Накануне отъезда, когда должны были быть окончательно завершены все дела, император вызвал меня снова. Разговор начался, как и в предыдущие разы[24]. Император пустил в ход все обаяние своего гения и всю ту любезность, которой он так умел пользоваться, чтобы убедить меня в правоте его взглядов. Он сказал, чтовсецело доверяет мне, что я лучше кого бы то ни было могу сослужить ему хорошую службу и при случае я буду награжден за это. Чтобы уговорить меня ехать в Петербург, он сказал все, что только могло убедить честного гражданина. Мне не приходилось колебаться в выборе; я считал, что могу принести там пользу, а, с другой стороны, личные свойства императора Александра внушили мне привязанность к нему.
До сих пор я говорил только о моих беседах с императором, то есть о том, что так или иначе касалось меня непосредственно. Но так как я не чужд был тому, что делалось на Эрфуртском конгрессе, то мне следует рассказать и о том, что там происходило. Однако для того, чтобы читателю был понятен этот рассказ, надо начать его несколько издалека и прежде всего охарактеризовать политическое положение каждого государства в ту эпоху.

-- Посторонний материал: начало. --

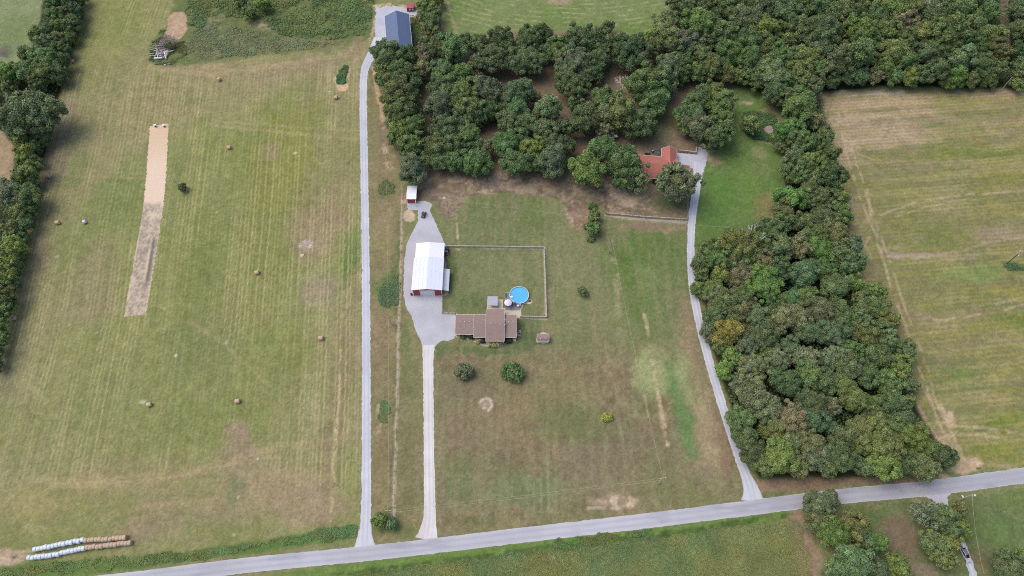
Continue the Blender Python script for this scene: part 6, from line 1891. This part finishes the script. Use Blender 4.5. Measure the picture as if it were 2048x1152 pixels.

Поводом к эрфуртскому свиданию[25] – свиданию, которое составило эпоху, потому что послужило прологом к встречам монархов, правивших Европой после 1814 г., – была очевидная общая цель, а именно подлежащие согласованию меры, которые должны были принудить Англию к миру (это был вывод из того, что называли великой идеей Тильзита); эта цель требовала, чтобы государи непосредственно пришли к соглашению друг с другом и виделись ежегодно.